= AVAILABLE DATA =
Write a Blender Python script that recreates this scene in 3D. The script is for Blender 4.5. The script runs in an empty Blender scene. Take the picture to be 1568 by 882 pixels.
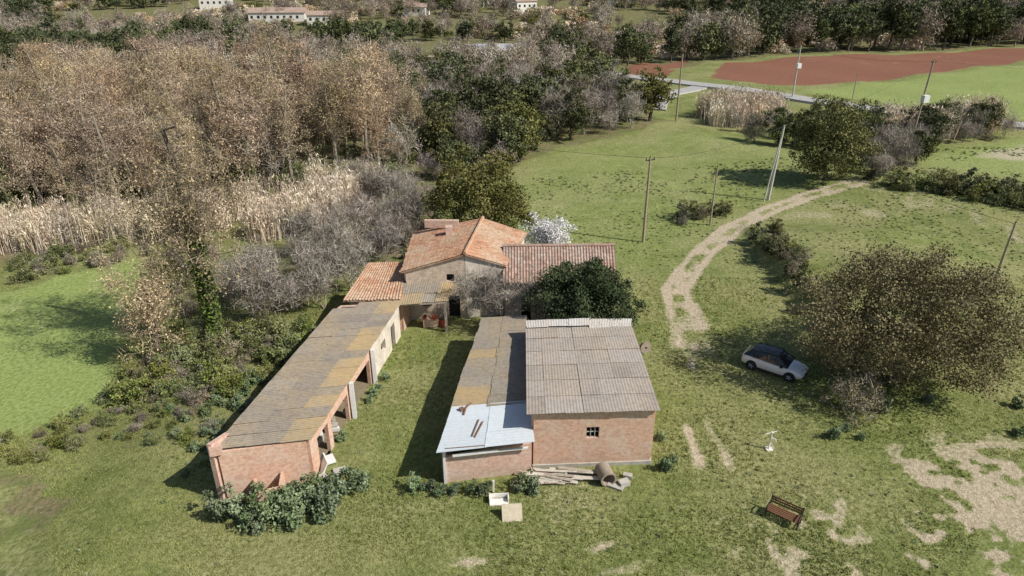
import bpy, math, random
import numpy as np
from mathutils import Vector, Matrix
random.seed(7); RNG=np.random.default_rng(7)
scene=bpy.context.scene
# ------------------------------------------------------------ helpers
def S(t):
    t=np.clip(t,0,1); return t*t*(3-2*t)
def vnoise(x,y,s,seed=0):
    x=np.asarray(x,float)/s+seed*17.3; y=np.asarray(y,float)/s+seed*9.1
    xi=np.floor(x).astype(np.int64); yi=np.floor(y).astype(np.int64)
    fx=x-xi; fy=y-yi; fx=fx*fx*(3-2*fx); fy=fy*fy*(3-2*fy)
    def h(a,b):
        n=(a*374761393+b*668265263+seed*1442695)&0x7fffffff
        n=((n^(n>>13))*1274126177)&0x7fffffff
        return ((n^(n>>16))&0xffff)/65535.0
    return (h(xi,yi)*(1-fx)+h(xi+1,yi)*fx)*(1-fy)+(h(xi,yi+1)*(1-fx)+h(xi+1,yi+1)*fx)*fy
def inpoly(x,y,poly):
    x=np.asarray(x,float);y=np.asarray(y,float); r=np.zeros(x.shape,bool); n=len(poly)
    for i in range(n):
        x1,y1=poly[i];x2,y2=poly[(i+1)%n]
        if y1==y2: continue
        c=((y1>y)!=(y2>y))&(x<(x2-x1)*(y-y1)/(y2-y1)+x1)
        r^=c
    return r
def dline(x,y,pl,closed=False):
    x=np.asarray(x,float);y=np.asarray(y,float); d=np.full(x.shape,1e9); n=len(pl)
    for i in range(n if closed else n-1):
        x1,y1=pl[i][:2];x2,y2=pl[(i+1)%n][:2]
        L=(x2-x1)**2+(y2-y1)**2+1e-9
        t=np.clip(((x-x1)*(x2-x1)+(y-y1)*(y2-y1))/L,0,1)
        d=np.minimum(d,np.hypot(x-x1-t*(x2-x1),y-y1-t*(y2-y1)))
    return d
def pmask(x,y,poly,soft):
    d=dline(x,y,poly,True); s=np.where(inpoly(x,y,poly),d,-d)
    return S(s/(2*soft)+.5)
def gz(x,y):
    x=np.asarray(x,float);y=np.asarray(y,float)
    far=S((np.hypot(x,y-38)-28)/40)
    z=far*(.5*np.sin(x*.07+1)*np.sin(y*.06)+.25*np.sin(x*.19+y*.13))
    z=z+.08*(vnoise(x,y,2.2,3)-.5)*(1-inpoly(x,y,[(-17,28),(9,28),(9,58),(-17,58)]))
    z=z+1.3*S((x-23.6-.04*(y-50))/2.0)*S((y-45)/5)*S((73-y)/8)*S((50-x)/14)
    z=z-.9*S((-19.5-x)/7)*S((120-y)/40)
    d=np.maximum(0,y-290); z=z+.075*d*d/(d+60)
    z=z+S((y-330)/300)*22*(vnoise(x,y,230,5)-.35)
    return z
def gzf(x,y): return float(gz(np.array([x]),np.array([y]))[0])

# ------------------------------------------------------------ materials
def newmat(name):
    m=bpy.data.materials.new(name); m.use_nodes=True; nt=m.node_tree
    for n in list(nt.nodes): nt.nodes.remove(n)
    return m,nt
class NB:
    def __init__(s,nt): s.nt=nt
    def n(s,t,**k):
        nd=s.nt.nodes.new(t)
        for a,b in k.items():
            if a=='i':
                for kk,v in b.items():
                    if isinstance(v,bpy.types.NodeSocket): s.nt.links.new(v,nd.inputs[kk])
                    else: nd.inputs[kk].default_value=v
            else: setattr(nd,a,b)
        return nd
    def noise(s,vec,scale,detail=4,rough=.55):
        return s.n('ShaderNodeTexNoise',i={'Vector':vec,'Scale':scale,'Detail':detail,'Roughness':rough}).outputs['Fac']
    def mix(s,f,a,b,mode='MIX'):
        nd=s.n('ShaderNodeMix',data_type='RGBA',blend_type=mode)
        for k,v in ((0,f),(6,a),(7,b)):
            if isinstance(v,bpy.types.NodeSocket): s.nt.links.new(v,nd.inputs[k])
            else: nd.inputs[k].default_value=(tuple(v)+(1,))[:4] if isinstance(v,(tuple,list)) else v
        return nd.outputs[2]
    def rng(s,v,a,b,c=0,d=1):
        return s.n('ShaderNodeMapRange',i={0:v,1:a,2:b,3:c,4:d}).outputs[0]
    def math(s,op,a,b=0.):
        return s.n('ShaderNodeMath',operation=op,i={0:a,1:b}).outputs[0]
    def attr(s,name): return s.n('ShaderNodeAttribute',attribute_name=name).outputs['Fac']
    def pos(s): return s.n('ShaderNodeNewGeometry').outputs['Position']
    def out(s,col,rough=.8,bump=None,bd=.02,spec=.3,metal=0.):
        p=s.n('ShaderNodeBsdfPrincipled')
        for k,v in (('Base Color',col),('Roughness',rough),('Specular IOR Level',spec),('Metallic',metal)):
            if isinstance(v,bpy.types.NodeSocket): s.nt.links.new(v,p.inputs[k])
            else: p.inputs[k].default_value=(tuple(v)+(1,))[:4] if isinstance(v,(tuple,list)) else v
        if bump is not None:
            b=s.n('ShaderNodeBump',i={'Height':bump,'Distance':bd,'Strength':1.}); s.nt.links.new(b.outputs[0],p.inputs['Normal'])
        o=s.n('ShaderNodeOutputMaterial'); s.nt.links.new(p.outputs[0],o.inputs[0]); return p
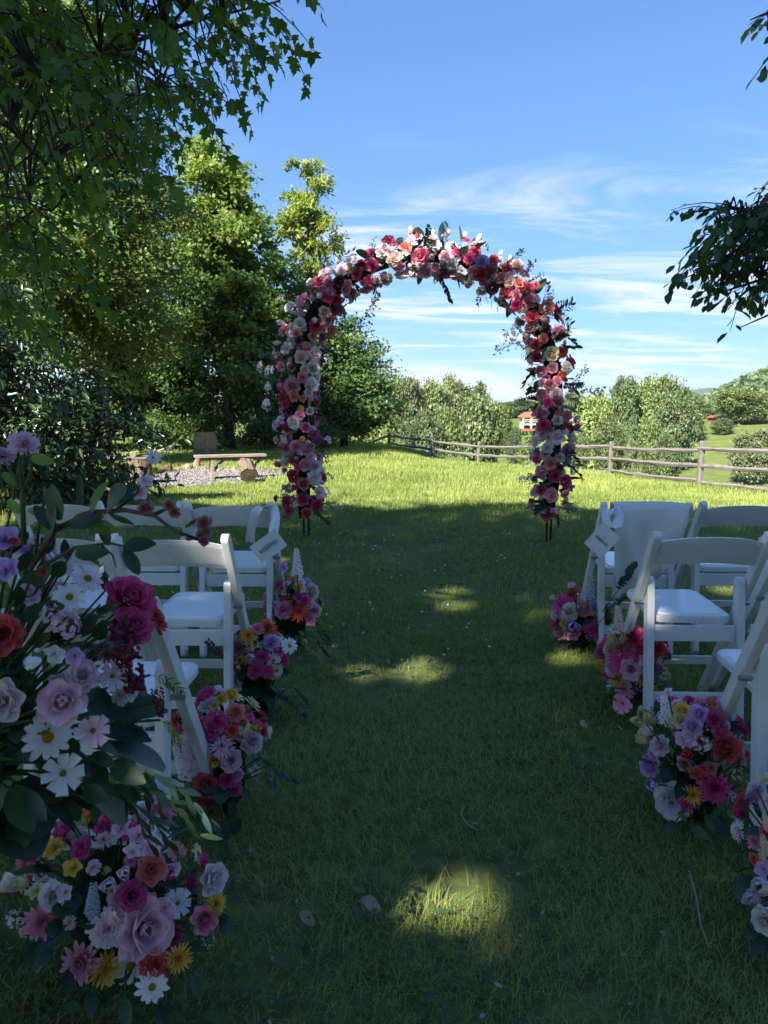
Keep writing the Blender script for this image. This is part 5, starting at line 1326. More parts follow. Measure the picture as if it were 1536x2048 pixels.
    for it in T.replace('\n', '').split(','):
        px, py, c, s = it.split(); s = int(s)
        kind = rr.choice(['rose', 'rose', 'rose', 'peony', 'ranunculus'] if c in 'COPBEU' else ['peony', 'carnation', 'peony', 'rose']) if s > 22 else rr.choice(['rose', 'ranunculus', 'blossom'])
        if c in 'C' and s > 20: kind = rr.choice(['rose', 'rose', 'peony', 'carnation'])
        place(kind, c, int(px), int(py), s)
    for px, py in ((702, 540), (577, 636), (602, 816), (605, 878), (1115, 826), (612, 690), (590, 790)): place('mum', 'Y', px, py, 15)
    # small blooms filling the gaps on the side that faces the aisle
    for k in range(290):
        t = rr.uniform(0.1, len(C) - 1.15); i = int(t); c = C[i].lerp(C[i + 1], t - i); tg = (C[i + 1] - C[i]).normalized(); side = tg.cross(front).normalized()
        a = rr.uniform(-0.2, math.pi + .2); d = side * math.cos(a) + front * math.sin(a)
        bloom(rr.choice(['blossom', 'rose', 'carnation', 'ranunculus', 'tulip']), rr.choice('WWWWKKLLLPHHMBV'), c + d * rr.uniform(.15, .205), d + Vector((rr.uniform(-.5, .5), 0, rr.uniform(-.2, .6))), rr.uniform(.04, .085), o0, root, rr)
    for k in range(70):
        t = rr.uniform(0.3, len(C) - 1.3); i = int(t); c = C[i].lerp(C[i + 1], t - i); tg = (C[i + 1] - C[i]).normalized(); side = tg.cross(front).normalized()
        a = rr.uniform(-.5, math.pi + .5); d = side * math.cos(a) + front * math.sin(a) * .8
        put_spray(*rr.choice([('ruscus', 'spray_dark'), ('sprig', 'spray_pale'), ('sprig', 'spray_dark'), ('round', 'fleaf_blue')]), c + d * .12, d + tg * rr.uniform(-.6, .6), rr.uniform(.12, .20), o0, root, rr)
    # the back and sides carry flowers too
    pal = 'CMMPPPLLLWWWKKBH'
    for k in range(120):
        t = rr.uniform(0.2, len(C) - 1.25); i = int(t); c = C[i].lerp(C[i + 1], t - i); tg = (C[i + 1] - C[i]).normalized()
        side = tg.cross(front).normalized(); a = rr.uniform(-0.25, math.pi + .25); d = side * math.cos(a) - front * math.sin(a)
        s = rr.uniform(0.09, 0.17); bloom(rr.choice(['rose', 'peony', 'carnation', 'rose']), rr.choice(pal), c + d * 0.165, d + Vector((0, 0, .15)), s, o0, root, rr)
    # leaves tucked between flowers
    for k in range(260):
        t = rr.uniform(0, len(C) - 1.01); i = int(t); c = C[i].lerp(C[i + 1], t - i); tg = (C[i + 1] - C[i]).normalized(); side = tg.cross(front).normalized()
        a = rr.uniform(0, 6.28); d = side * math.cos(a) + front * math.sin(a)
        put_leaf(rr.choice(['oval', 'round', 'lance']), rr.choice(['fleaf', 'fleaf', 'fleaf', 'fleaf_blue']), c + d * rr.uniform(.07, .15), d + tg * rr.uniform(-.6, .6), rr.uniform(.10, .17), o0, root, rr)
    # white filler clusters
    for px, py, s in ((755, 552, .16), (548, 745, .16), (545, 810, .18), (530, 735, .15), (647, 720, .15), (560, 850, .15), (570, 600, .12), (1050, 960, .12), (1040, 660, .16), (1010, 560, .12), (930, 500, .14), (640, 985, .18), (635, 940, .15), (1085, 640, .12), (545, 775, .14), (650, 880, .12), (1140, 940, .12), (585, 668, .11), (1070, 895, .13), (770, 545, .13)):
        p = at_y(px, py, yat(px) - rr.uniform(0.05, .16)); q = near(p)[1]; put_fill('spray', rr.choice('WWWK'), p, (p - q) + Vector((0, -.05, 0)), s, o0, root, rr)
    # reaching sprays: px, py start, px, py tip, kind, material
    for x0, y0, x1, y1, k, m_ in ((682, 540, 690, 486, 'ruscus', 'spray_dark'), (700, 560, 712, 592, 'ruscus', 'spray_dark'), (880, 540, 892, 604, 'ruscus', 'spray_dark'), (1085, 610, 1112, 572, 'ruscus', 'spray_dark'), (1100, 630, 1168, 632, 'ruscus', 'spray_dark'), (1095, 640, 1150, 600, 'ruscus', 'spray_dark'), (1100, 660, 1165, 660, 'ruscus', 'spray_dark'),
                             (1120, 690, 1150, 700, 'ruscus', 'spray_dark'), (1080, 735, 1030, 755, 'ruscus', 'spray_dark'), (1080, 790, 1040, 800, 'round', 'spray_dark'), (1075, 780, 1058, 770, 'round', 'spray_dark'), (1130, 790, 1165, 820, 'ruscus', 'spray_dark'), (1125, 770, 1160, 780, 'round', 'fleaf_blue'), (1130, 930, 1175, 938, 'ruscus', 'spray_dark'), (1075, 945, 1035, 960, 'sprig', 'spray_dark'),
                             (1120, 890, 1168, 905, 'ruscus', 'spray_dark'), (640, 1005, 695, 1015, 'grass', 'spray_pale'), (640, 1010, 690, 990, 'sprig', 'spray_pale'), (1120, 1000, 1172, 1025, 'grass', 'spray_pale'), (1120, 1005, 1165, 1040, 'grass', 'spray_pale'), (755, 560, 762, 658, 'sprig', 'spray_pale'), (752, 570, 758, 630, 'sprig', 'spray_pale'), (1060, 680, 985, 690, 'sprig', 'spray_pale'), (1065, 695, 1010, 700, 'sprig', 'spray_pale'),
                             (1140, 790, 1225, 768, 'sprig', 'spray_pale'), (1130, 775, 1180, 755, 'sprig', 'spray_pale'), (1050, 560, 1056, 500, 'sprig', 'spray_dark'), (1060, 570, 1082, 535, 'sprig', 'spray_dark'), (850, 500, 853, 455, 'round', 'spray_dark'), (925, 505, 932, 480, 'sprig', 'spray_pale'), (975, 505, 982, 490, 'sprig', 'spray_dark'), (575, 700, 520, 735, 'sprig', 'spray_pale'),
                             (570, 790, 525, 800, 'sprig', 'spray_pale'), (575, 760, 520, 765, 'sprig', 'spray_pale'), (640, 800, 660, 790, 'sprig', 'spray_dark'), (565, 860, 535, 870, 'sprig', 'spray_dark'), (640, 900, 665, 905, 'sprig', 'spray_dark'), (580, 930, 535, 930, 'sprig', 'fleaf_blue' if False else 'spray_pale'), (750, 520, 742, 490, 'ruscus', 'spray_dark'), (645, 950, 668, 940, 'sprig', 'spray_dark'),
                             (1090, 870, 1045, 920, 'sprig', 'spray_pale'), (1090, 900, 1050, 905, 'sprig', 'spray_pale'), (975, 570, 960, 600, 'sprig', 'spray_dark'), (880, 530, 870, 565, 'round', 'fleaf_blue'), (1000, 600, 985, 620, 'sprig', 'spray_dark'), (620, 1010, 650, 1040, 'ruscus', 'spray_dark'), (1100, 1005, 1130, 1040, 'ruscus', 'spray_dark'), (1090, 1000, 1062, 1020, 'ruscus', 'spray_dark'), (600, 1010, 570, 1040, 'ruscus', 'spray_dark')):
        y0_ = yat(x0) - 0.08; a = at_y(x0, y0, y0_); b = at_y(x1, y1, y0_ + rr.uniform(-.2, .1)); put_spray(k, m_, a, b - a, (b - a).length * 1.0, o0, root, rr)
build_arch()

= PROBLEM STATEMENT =
How many lines in the records above contain the word "Blender"? Reply with the number alone.

= RESULT =
2